Ah, Emir Ali Yağan sırası mıydı şimdi, erken vedalaşmanın?
68 kuşağından olan Ayşe Nur’un (Sarısözen/Zarakolu) 78 kuşağıyla ayrı bir muhabbeti vardı. Belki de “Eski Sol Üzerine Yeni Bilgiler” (Mete Tunçay) kitabını 12 Eylül cuntasının zor günlerinde yayınlama cesareti gösterdiği için Metris toplama merkezine konulduğunda onlarla birlikte kaldığı için.
Yaşam boyu süren dostluklarla ayrılmıştı oradan.
Belki daha 70’li yılların ikinci yıllarında nasıl peş peşe vurulduklarının tanığı olduğu için, arkadaşlarına yönetici olduğu Maliye Enstitüsü Kütüphanesinin teksir makinasını kullanmalarını sağladığı için.
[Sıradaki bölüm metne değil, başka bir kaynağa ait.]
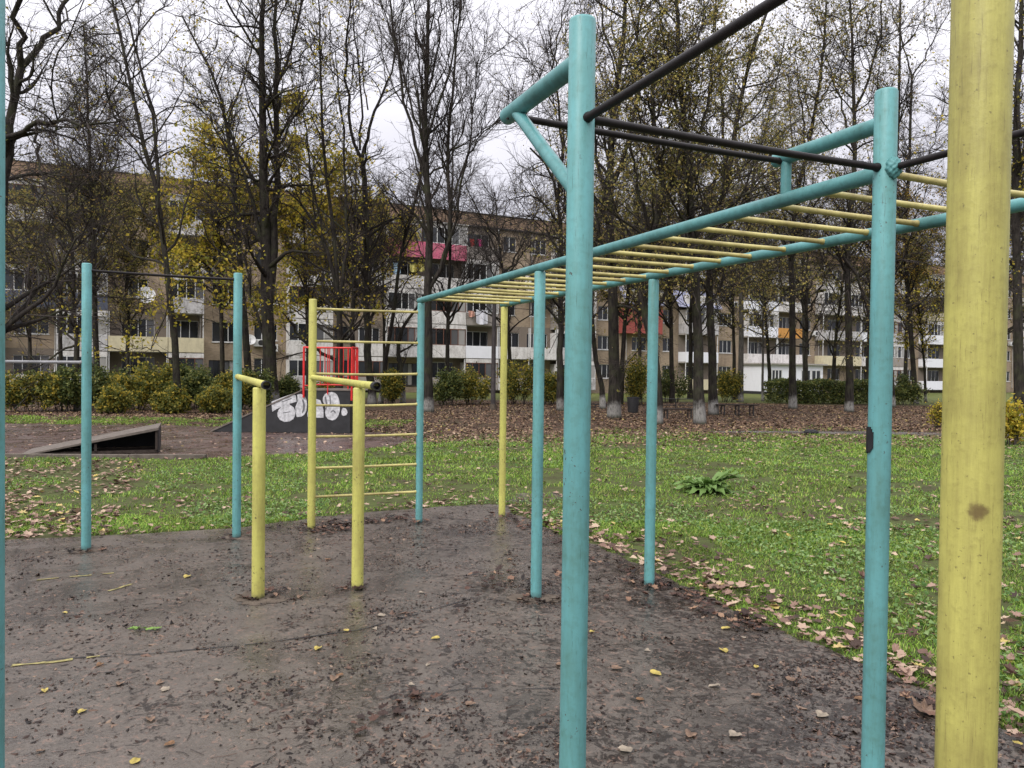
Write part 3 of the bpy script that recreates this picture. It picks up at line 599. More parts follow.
        n = int(L / 2.4); rb_ = s.root.children[-2]; v = MB(); v.box((-.11, -.115, ZR + .55), (.11, -.101, ZR + .72)); src = v.build('vent_hole', M['black'], s.root)
        for i in range(n):
            q = src if i == 0 else src.copy()
            if i: C.objects.link(q)
            q.location = ((i + .5) * L / n, 0, 0)
        for i in range(int(L / 9)):
            x = (i + .4) * 9 + random.uniform(-.6, .6)
            if x < L - .2: d = MB(); d.tube([(x, -.07, .1), (x, -.07, ZR - .1)], .055, 8); d.build('downpipe', M['slab'], s.root)
        for i in range(int(L / 6)):
            x = random.uniform(1, L - 1.4); z = zf(random.randint(1, 4)) + random.uniform(.1, .5); d = MB(); d.box((x, -.36, z), (x + .8, -.04, z + .55)); u = d.build('air_conditioner', M['frame_w'], s.root); d = MB(); d.tube([(x + .5, -.365, z + .28), (x + .5, -.372, z + .28)], .21, 16); d.build('fan_grille', M['dark_metal'], u)
b1 = Block('apartment_building', -9.0, 46.45, 'long five-storey tan brick apartment block with pink and white balconies, left half of the row')
lay1 = [(-9, -6, 'EEEEE'), (-6, -2.8, 'WWWWW'), (-2.8, .3, 'LLLEL'), (.3, 3.3, None), (3.3, 6.4, None), (6.4, 10.2, None), (10.2, 12.6, None), (12.6, 15.6, 'GVVVV'), (15.6, 18.6, 'WWWWW'), (18.6, 22.0, 'EEELE'), (22.0, 24.0, 'vvvvv'), (24.0, 26.4, None), (26.4, 29.9, None), (29.9, 33.3, None), (33.3, 36.4, None), (36.4, 39.5, None), (39.5, 42.2, 'WLWEW'), (42.2, 46.45, 'EEEEE')]
special = {(.3, 0): ('L',), (.3, 1): ('W3',), (.3, 2): ('E', 'slate_p'), (.3, 3): ('W3',), (.3, 4): ('E',), (3.3, 0): ('E',), (3.3, 1): ('E',), (3.3, 2): ('E', 'slate_p'), (3.3, 3): ('E',), (3.3, 4): ('W2',),
    (6.4, 0): ('L', 'grey_p'), (6.4, 1): ('L', 'cream_p'), (6.4, 2): ('W2',), (6.4, 3): ('W2',), (6.4, 4): ('W2',), (10.2, 0): ('E', 'grey_p'), (10.2, 1): ('L', 'cream_p'), (10.2, 2): ('E',), (10.2, 3): ('L',), (10.2, 4): ('E',),
    (24.0, 0): ('E', 'grey_p'), (24.0, 1): ('L',), (24.0, 2): ('W2',), (24.0, 3): ('L',), (24.0, 4): ('W2',),
    (26.4, 0): ('G',), (26.4, 1): ('E',), (26.4, 2): ('E',), (26.4, 3): ('L',), (26.4, 4): ('E', 'pink_p'), (29.9, 0): ('L', 'grey_p'), (29.9, 1): ('E', None, 'frame_b'), (29.9, 2): ('E',), (29.9, 3): ('L',), (29.9, 4): ('E', 'pink_p'),
    (33.3, 0): ('E', 'grey_p'), (33.3, 1): ('L',), (33.3, 2): ('E',), (33.3, 3): ('E',), (33.3, 4): ('L',), (36.4, 0): ('L',), (36.4, 1): ('L',), (36.4, 2): ('W2',), (36.4, 3): ('W2',), (36.4, 4): ('W2',)}
def fill(B, lay, special):
    for a, b, t in lay:
        for k in range(5):
            if t is None:
                sp = special[(a, k)]; kw = {}
                if len(sp) > 1 and sp[1] == 'pink_p': kw['lo'] = -.35
                if len(sp) > 2: kw['fr'] = sp[2]
                B.bay(a, b, k, sp[0], sp[1] if len(sp) > 1 else None, **kw)
            elif t[k] == 'V': B.bay(a, b, k, 'W', off=.0, high=True)
            elif t[k] == 'v': B.bay(a, b, k, 'W2')
            else: B.bay(a, b, k, t[k])
    B.finish()
fill(b1, lay1, special)
b2 = Block('apartment_building', 46.5, 128.0, 'farther five-storey apartment block with lavender metal awnings, right half of the row')
lay2 = [(46.5, 50.0, 'WWWWW'), (50.0, 54.4, None), (54.4, 57.0, None), (57.0, 61.2, None), (61.2, 65.2, 'WWWWW'), (65.2, 69.4, None), (69.4, 73.2, None), (73.2, 76.2, 'WWWWW'), (76.2, 82.4, None), (82.4, 85.5, 'LLLLL'), (85.5, 90.5, 'EEEEE'), (90.5, 94.0, 'WWWWW'), (94.0, 100.0, 'LLELE'), (100, 104, 'WWWWW'), (104, 110, 'ELELE'), (110, 114, 'WWWWW'), (114, 121, 'LEELL'), (121, 128, 'WWWWW')]
sp2 = {}
for s_, rows in {50.0: ('W3', 'W', 'W', 'E', 'L'), 54.4: ('v', 'v', 'v', 'v', 'v'), 57.0: ('L', 'L', 'E', 'L', 'E'), 65.2: ('W3', 'L', 'E', 'L', 'E'), 69.4: ('E', 'L', 'L:orange_p', 'L', 'E'), 76.2: ('W3', 'L', 'L', 'E', 'L')}.items():
    for k, r in enumerate(rows):
        r = r.split(':'); sp2[(s_, k)] = ({'v': 'W2'}.get(r[0], r[0]), r[1] if len(r) > 1 else None)
fill(b2, lay2, sp2)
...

Cenazeler, Enstitünün bulunduğu Merkez Binanın giriş katı avlusuna konulurdu. Hocam Cahit Orhan Tütengil’in cenazesi de oraya konulacaktı.
Şimdi fikirleri de kendileri de iktidarda!
Bir defasında cenazeye katılanların önündekiler Sirkeci’de Araba Vapuru iskelesine vardığında sonundakiler hala Beyazıd meydanındaydı.
Katledilen bir kuşak 78 kuşağı. Ve bu kuşağın en iyi ozanlarından birini Emir Ali Yağan’ı yitirdik. Yine erken bir ölüm. 78 kuşağı için olağan sayılan bir şey erken ölüm.
Ve sürgünde ölüm.
Dersim coğrafyasının damıtılmış dizelerini yazan bir ozanı yitirdik.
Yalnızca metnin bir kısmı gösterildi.